WHAT TO PRODUCE: Leave out the pictures and transcribe everything else exactly.

SOURCE MATERIAL:
* BEGIN *

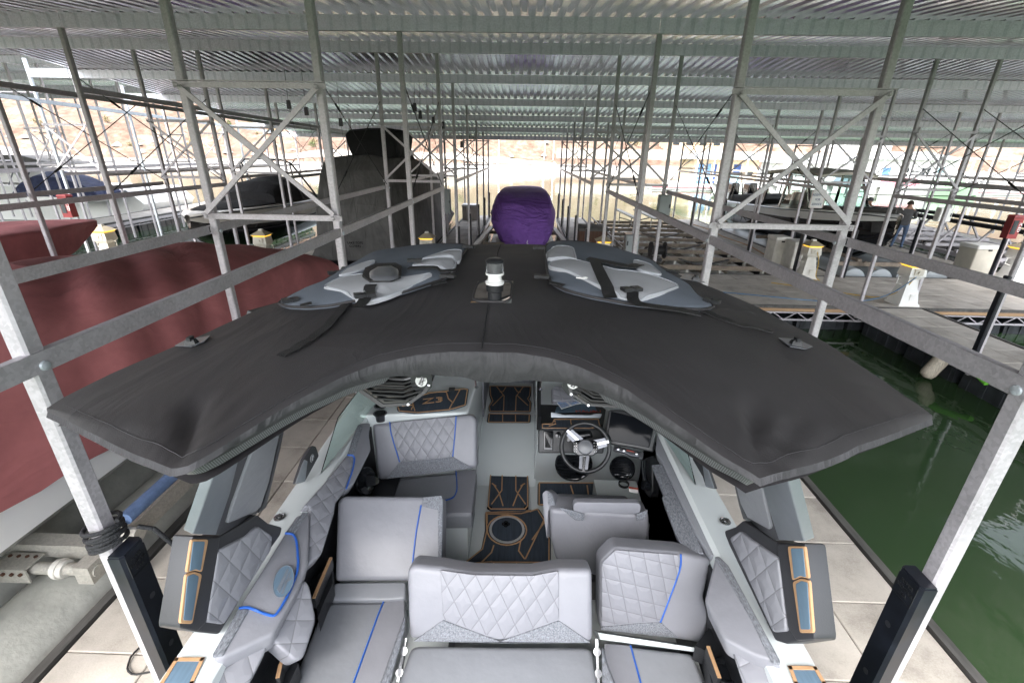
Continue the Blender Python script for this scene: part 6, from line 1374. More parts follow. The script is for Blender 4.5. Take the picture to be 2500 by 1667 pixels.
# ================================================================== LIFTS
l1 = thing('boat_lift', 'boat lift with weathered tanks and blue bunk under the maroon covered boat', 'boat lift', (-4.85, 5, -.6), world=True)
def tank_mb(x, y0, y1, z, r, n=18):
    m = MB(); m.lathe([(r*.75, 0), (r*.97, .03), (r, .08), (r, y1-y0-.08), (r*.97, y1-y0-.03), (r*.75, y1-y0)], n, o=(x, y0, z), axis=(0, 1, 0)); return m
for x, y0 in ((-3.58, 1.0), (-4.35, 1.3), (-5.4, 1.3), (-6.1, 1.0)): tank_mb(x, y0, 9.8, -.22, .34).obj('tank', 'tank', l1, smooth=50)
for x in (-3.96, -4.78): MB().box((x, 5.4, -.3), (.13, 8.6, .25)).obj('rust_scale', 'rust', l1)
for y in (2.52, 5.6, 8.7):
    m = MB(); m.bar((-6.45, y+.1, .30), (-3.2, y+.1, .30), .12, .12); m.obj('cross_beam', 'galv_lift', l1)
    m = MB(); m.tube([(-6.45, y-.06, .24), (-3.15, y-.06, .24)], .045, 10); m.obj('torque_tube', 'galv_lift', l1, smooth=50)
    for x in (-3.75, -5.9):
        m = MB(); m.box((x, y-.06, .30), (.26, .15, .012)); m.box((x, y-.135, .24), (.26, .012, .13)); m.obj('clamp_plate', 'galv_lift', l1)
        m = MB()
        for i in range(4): m.lathe([(.014, 0), (.014, .014)], 6, o=(x-.1+.066*i, y-.145, .27), axis=(0, -1, 0)); m.lathe([(.014, 0), (.014, .014)], 6, o=(x-.1+.066*i, y-.02, .30))
        tag(m.obj('clamp_bolts', 'rust', l1), kind='stuff')
    m = MB(); m.lathe([(.065, 0), (.065, .09)], 14, o=(-3.48, y-.06, .24), axis=(1, 0, 0)); m.lathe([(.075, .02), (.075, .05)], 14, o=(-3.48, y-.06, .24), axis=(1, 0, 0)); m.obj('collar', 'old_white', l1, smooth=40)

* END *

ANSWER FOR THE TASK:
Continue the Blender Python script for this scene: part 6, from line 1374. More parts follow. The script is for Blender 4.5. Take the picture to be 2500 by 1667 pixels.
# ================================================================== LIFTS
l1 = thing('boat_lift', 'boat lift with weathered tanks and blue bunk under the maroon covered boat', 'boat lift', (-4.85, 5, -.6), world=True)
def tank_mb(x, y0, y1, z, r, n=18):
    m = MB(); m.lathe([(r*.75, 0), (r*.97, .03), (r, .08), (r, y1-y0-.08), (r*.97, y1-y0-.03), (r*.75, y1-y0)], n, o=(x, y0, z), axis=(0, 1, 0)); return m
for x, y0 in ((-3.58, 1.0), (-4.35, 1.3), (-5.4, 1.3), (-6.1, 1.0)): tank_mb(x, y0, 9.8, -.22, .34).obj('tank', 'tank', l1, smooth=50)
for x in (-3.96, -4.78): MB().box((x, 5.4, -.3), (.13, 8.6, .25)).obj('rust_scale', 'rust', l1)
for y in (2.52, 5.6, 8.7):
    m = MB(); m.bar((-6.45, y+.1, .30), (-3.2, y+.1, .30), .12, .12); m.obj('cross_beam', 'galv_lift', l1)
    m = MB(); m.tube([(-6.45, y-.06, .24), (-3.15, y-.06, .24)], .045, 10); m.obj('torque_tube', 'galv_lift', l1, smooth=50)
    for x in (-3.75, -5.9):
        m = MB(); m.box((x, y-.06, .30), (.26, .15, .012)); m.box((x, y-.135, .24), (.26, .012, .13)); m.obj('clamp_plate', 'galv_lift', l1)
        m = MB()
        for i in range(4): m.lathe([(.014, 0), (.014, .014)], 6, o=(x-.1+.066*i, y-.145, .27), axis=(0, -1, 0)); m.lathe([(.014, 0), (.014, .014)], 6, o=(x-.1+.066*i, y-.02, .30))
        tag(m.obj('clamp_bolts', 'rust', l1), kind='stuff')
    m = MB(); m.lathe([(.065, 0), (.065, .09)], 14, o=(-3.48, y-.06, .24), axis=(1, 0, 0)); m.lathe([(.075, .02), (.075, .05)], 14, o=(-3.48, y-.06, .24), axis=(1, 0, 0)); m.obj('collar', 'old_white', l1, smooth=40)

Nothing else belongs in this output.